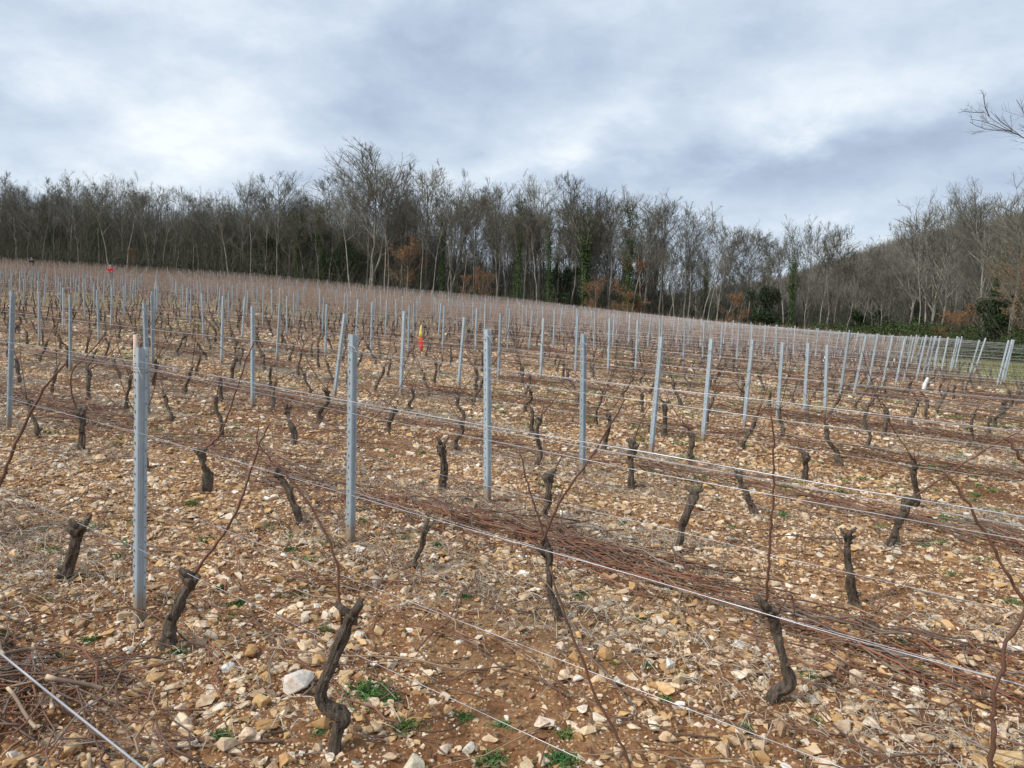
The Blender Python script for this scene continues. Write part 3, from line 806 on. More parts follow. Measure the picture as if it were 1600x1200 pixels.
# vines whose stock stands below the frame and whose canes reach into it
for (x, y, cps, lab) in [
        (.24, 1.86, [([(985, 1215), (968, 1160), (930, 1085), (900, 1005), (880, 955), (858, 885)], 1.86, 2.8)], 'vine below the bottom edge, its brown cane leaning left across the stones'),
        (1.07, 1.30, [([(1552, 1290), (1550, 1200), (1553, 1145), (1552, 1110), (1557, 1070), (1575, 1010), (1600, 955), (1612, 930)], 1.35, 4.4)], 'vine below the frame with the thick brown cane in the right corner'),
        (1.96, 2.26, [([(1660, 1010), (1620, 960), (1590, 925), (1560, 870), (1520, 800), (1476, 735)], 2.26, 3.4), ([(1700, 800), (1640, 760), (1600, 722), (1572, 683)], 2.3, 3.4)], 'vine just outside the right edge, two canes slanting into view'),
        (-3.18, 4.39, [([(-30, 800), (2, 752), (22, 700), (50, 640), (75, 600), (103, 567)], 4.39, 3)], 'vine just outside the left edge with a dark cane arching right')]:
    z0 = float(gz(x, y)); b0 = np.array([x, y, z0]); root = empty('grapevine', b0); tag(root, lab, 'vine', G_VINE); used.append((x, y))
    zt = .25 if y < 2 else .42; pts = np.array([[0, 0, -.05], [.03, 0, .1], [-.01, .01, .6 * zt], [.03, 0, zt]])
    V, F = trunk_geo(pts, [.035, .03, .026, .035], int(abs(x) * 100)); link('trunk', make_mesh('trunk', V, F, M_VINE, None, True), root)
    for cp, dy_, cr in cps:
        P = np.array([at_y(u, v, dy_) for u, v in cp])
        P = np.vstack([b0 + [.03, 0, zt], P])
        V, F, C_ = cane_geo([P], [cr * dy_ / FPX], int(abs(x) * 50) + 9, (.13, .07, .045), 30, 8)
        link('cane', make_mesh('cane', V - b0, F, M_CANE, C_, True), root)

# vine kinds for all the other places
VK = []
for k in range(12):
    r_ = np.random.default_rng(1000 + k); H = r_.uniform(.34, .52); lx = r_.normal(0, .09); ly = r_.normal(0, .05)
    pts = np.array([[0, 0, -.08], [0, 0, 0], [lx * .2 + r_.normal(0, .016), ly * .3, H * .3], [lx * .6 + r_.normal(0, .018), ly * .6, H * .65], [lx, ly, H]])
    V, F = trunk_geo(pts, np.array([.030, .030, .022, .020, .026]) * r_.uniform(.8, 1.15), 1100 + k, 28, 12)
    mt = make_mesh('trunk', V, F, M_VINE, None, True); mc = []
    nc = r_.integers(2, 5); hd = pts[-1]; paths = []
    for c in range(nc):
        a = r_.choice([-1, 1]) * r_.uniform(.15, 1.0); L = r_.uniform(.12, .25) if r_.random() < .5 else r_.uniform(.4, .95)
        e = hd + np.array([math.sin(a) * L, r_.normal(0, .08) * L * 3, math.cos(a) * L])
        m_ = (hd + e) / 2 + np.array([math.sin(a) * .1 * L, 0, -.05 * L]); paths.append(np.stack([hd, m_, e]))
    for p_ in paths:
        V, F, C_ = cane_geo([p_], [.0048], 1200 + k, None, 7, 4); mc.append(make_mesh('cane', V, F, M_CANE, C_, True))
    VK.append((mt, mc))
vine_sites.sort(key=lambda s: s[3])
cand = [s for s in vine_sites if vis(s[2], s[3], .5) and all((s[2] - a) ** 2 + (s[3] - b_) ** 2 > .3 ** 2 for a, b_ in used)]
NV = 275
vrow = {}
for s in cand: vrow.setdefault(s[0], []).append(s)
for k in vrow: vrow[k].sort(key=lambda s: pix([s[2], s[3], 0])[0])
for s in cand[:NV]:
    k = rng.integers(0, 12); mt, mc = VK[k]
    root = empty('grapevine', (s[2], s[3], float(gz(s[2], s[3]))), (0, 0, rng.uniform(-.7, .7) + (math.pi if rng.random() < .5 else 0)), rng.uniform(.85, 1.15))
    link('trunk', mt, root)
    for m_ in mc: link('cane', m_, root)
    kk = vrow[s[0]].index(s) + 1
    # which post it stands next to
    ps = byrow.get(s[0], []); pn = min(range(len(ps)), key=lambda q: (ps[q][2] - s[2]) ** 2 + (ps[q][3] - s[3]) ** 2) if ps else None
    if s[3] < 14.5 and pn is not None:
        dj = s[1] + .5 - 5 * ps[pn][1]; side = 'right' if dj < 0 else 'left'; nth = int(abs(dj) + .5)
        pw = 'its post' if len(ps) == 1 else 'its %s post from the left' % ordw(pn + 1)
        lab = '%s row vine, %s on the %s of %s' % (ordw(s[0]), ordw(max(nth, 1)), side, pw)
    else:
        a, _ = region(s[2], s[3]); lab = 'small dark pruned vine stock in the middle distance, %s' % a
    tag(root, lab, 'vine', G_VINE)
# all further vines: stocks, and upslope the unpruned reddish canes still standing
rest = np.array([[s[2], s[3]] for s in cand[NV:]]); n = len(rest)
b0 = np.column_stack([rest, gz(rest[:, 0], rest[:, 1])])
H = rng.uniform(.35, .5, n); lx = rng.normal(0, .1, n)
P = np.stack([b0, b0 + np.column_stack([lx * .5 + rng.normal(0, .03, n), rng.normal(0, .03, n), H * .5]), b0 + np.column_stack([lx, rng.normal(0, .04, n), H])], 1)
parts = [tubes(P, np.tile([[.032, .026, .03]], (n, 1)), 4)]
cols = [np.tile([[.055, .038, .028]], (n * 12, 1))]
hd = P[:, -1]; unp = rest[:, 1] > 25 + 12 * fbm(rest[:, 0] * .08, rest[:, 1] * .08, 2, 5) + 110 * np.clip(-rest[:, 0] / rest[:, 1] - .25, 0, .4)
for k in range(10):
    sel = unp if k > 1 else np.ones(n, bool)
    m = sel.sum(); a = rng.normal(0, .28, m); L = rng.uniform(.45, 1.0, m) * np.where(unp[sel], 1, .6); st = rng.uniform(-.35, .35, m)
    s0 = hd[sel] + np.column_stack([UL[0] * st, UL[1] * st, np.zeros(m)])
    e = s0 + np.column_stack([np.sin(a) * L, rng.normal(0, .12, m), np.cos(a) * L])
    mid = (s0 + e) / 2 + rng.normal(0, .04, (m, 3))
    parts.append(tubes(np.stack([s0, mid, e], 1), np.tile([[.0066, .0055, .004]], (m, 1)), 3))
    c = np.array([.27, .175, .115]) * rng.uniform(.6, 1.3, (m, 1)); cols.append(np.repeat(c, 9, 0))
V, F = merge(parts)
tag(link('distant_vines', make_mesh('distant_vines', V, F, M_CANE, np.concatenate(cols))), 'countless far vines with reddish upright canes up the slope', 'vines', G_VINE, 'stuff')


# ------------------------------------------------------------------ pruned canes lying in the alleys
def cane_heap(i, j0, j1, per_m, width, height, shift=.5, rad=.0042, two=True):
    """canes thrown down between row i and row i+1, from vine step j0 to j1"""
    L = abs(j1 - j0) * 1.03; n = int(L * per_m)
    j = rng.uniform(min(j0, j1), max(j0, j1), n)
    keep = fbm(j * .5 + i * 7, j * 0, 2, 60 + i) * 1.6 - .1 > rng.uniform(0, 1, n) * .9
    j = j[keep]; n = len(j)
    c = O[None] + (i - 1 + shift) * RV[None] + j[:, None] * U[None] + NL[None] * (rng.normal(0, width, (n, 1)) + .12 * np.sin(j * 1.7)[:, None])
    a = rng.normal(0, .6, n) + math.atan2(UL[1], UL[0]) + (rng.random(n) < .28) * rng.uniform(-1.4, 1.4, n)
    ln = rng.uniform(.15, 1.0, n) * (1 if i else .75); N = 7; s = np.linspace(-.5, .5, N)
    bend = rng.normal(0, .16, n)[:, None] * (s[None] ** 2 - .1) * ln[:, None] + .02 * np.sin(s[None] * 12 + rng.uniform(0, 6, (n, 1)))
    X = c[:, :1] + np.cos(a)[:, None] * s[None] * ln[:, None] - np.sin(a)[:, None] * bend
    Y = c[:, 1:] + np.sin(a)[:, None] * s[None] * ln[:, None] + np.cos(a)[:, None] * bend
    zz = rng.uniform(0, 1, n) ** 1.6 * height * np.exp(-((rng.normal(0, .6, n)) ** 2)); tilt = rng.normal(0, .10, n)
    Z = gzm(X, Y) * .3 + gz(X, Y) * .7 + .012 + zz[:, None] + np.abs(tilt[:, None] * (s[None] + .5) * ln[:, None]) * .8
    P = np.stack([X, Y, Z], -1)
    r = rng.uniform(.6, 1.35, (n, 1)) * rad * np.linspace(1.15, .6, N)[None]; r[:, 2::2] *= 1.12
    col = np.array([[.17, .088, .056], [.23, .095, .052], [.13, .08, .058], [.27, .18, .11], [.19, .15, .115]])[rng.choice(5, n, p=[.3, .22, .2, .14, .14])] * rng.uniform(.7, 1.25, (n, 1))
    k = 5 if i <= 4 else 3
    V, F = tubes(P, r, k, i <= 2)
    return V, F, np.repeat(col, N * k, 0)


def frame_range(i, shift):
    js = [j for j in np.arange(-70, 300, 1.) if (lambda q: q[1] > .5 and abs(q[0]) < .82 * q[1] + 1 and in_field(q[0], q[1]))(O + (i - 1 + shift) * RV + j * U)]
    return (min(js), max(js)) if js else None


HEAPN = {0: 'bottom left corner beside the nearest wire'}
for i in range(0, 44, 2):
    fr = frame_range(i, .5)
    if not fr: continue
    if i == 0: V, F, C_ = cane_heap(0, -1.35, 3.4, 150, .14, .09, .47, .0036)
    else: V, F, C_ = cane_heap(i, fr[0], fr[1], (92 if i == 2 else 66) if i < 9 else 24, .15 if i < 6 else .22, .075, .50 if i > 2 else .58, .0040 if i < 9 else .0055)
    if i == 0:      # thicker sawn pieces with pale cut ends on top of the brushwood
        m = 13; c = O + (.55 - 1) * RV + rng.uniform(-1.1, 1.6, (m, 1)) * U + rng.normal(0, .1, (m, 2)); a = rng.uniform(0, 3.1, m); L = rng.uniform(.12, .32, m); sg = np.linspace(-.5, .5, 6)
        X = c[:, :1] + np.cos(a)[:, None] * sg * L[:, None]; Y = c[:, 1:] + np.sin(a)[:, None] * sg * L[:, None] + .006 * np.sin(sg * 5)[None]; Z = gz(X, Y) + rng.uniform(.04, .13, (m, 1)) + sg * rng.normal(0, .06, (m, 1))
        V2, F2 = tubes(np.stack([X, Y, Z], -1), rng.uniform(.005, .009, (m, 1)) * np.array([[1, .97, 1.05, .95, 1, .98]]), 8, True)
        C2 = np.repeat(np.array([.19, .13, .09]) * rng.uniform(.6, 1.2, (m, 1)), 48, 0); C2 = C2.reshape(m, 6, 8, 3); C2[:, 0] = [.62, .48, .30]; C2[:, -1] = [.62, .48, .30]
        V, F = merge([(V, F), (V2, F2)]); C_ = np.concatenate([C_, C2.reshape(-1, 3)])
    o = link('cane_heap', make_mesh('cane_heap', V, F, M_CANE, C_, True))
    lab = 'brushwood of cut canes in the bottom left corner under the nearest wire' if i == 0 else 'long heap of reddish cut canes between the %s and %s trellis rows' % (ordw(i), ordw(i + 1))
    tag(o, lab, 'cane heap', 'heaps of cut canes in the alleys', 'stuff')
# stray canes everywhere else
prt = []
for i in range(0, 40):
    fr = frame_range(i, 0)
    if not fr: continue
    V, F, C_ = cane_heap(i, fr[0], fr[1], 26 if i < 12 else 42, .5, .03, rng.uniform(.2, .8), .0034 if i < 10 else .005); prt.append((V, F, C_))
V, F = merge([(a, b_) for a, b_, c in prt])
tag(link('stray_canes', make_mesh('stray_canes', V, F, M_CANE, np.concatenate([c for a, b_, c in prt]), True)), 'single cut canes and twigs strewn over the stones', 'twigs', kind='stuff')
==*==
Task description – Skip the pictures and restate exactly the lines from the beginning of the listing to the line with "link('cane', make_mesh('cane', V", that line included.

Written reply –
The Blender Python script for this scene continues. Write part 3, from line 806 on. More parts follow. Measure the picture as if it were 1600x1200 pixels.
# vines whose stock stands below the frame and whose canes reach into it
for (x, y, cps, lab) in [
        (.24, 1.86, [([(985, 1215), (968, 1160), (930, 1085), (900, 1005), (880, 955), (858, 885)], 1.86, 2.8)], 'vine below the bottom edge, its brown cane leaning left across the stones'),
        (1.07, 1.30, [([(1552, 1290), (1550, 1200), (1553, 1145), (1552, 1110), (1557, 1070), (1575, 1010), (1600, 955), (1612, 930)], 1.35, 4.4)], 'vine below the frame with the thick brown cane in the right corner'),
        (1.96, 2.26, [([(1660, 1010), (1620, 960), (1590, 925), (1560, 870), (1520, 800), (1476, 735)], 2.26, 3.4), ([(1700, 800), (1640, 760), (1600, 722), (1572, 683)], 2.3, 3.4)], 'vine just outside the right edge, two canes slanting into view'),
        (-3.18, 4.39, [([(-30, 800), (2, 752), (22, 700), (50, 640), (75, 600), (103, 567)], 4.39, 3)], 'vine just outside the left edge with a dark cane arching right')]:
    z0 = float(gz(x, y)); b0 = np.array([x, y, z0]); root = empty('grapevine', b0); tag(root, lab, 'vine', G_VINE); used.append((x, y))
    zt = .25 if y < 2 else .42; pts = np.array([[0, 0, -.05], [.03, 0, .1], [-.01, .01, .6 * zt], [.03, 0, zt]])
    V, F = trunk_geo(pts, [.035, .03, .026, .035], int(abs(x) * 100)); link('trunk', make_mesh('trunk', V, F, M_VINE, None, True), root)
    for cp, dy_, cr in cps:
        P = np.array([at_y(u, v, dy_) for u, v in cp])
        P = np.vstack([b0 + [.03, 0, zt], P])
        V, F, C_ = cane_geo([P], [cr * dy_ / FPX], int(abs(x) * 50) + 9, (.13, .07, .045), 30, 8)
        link('cane', make_mesh('cane', V - b0, F, M_CANE, C_, True), root)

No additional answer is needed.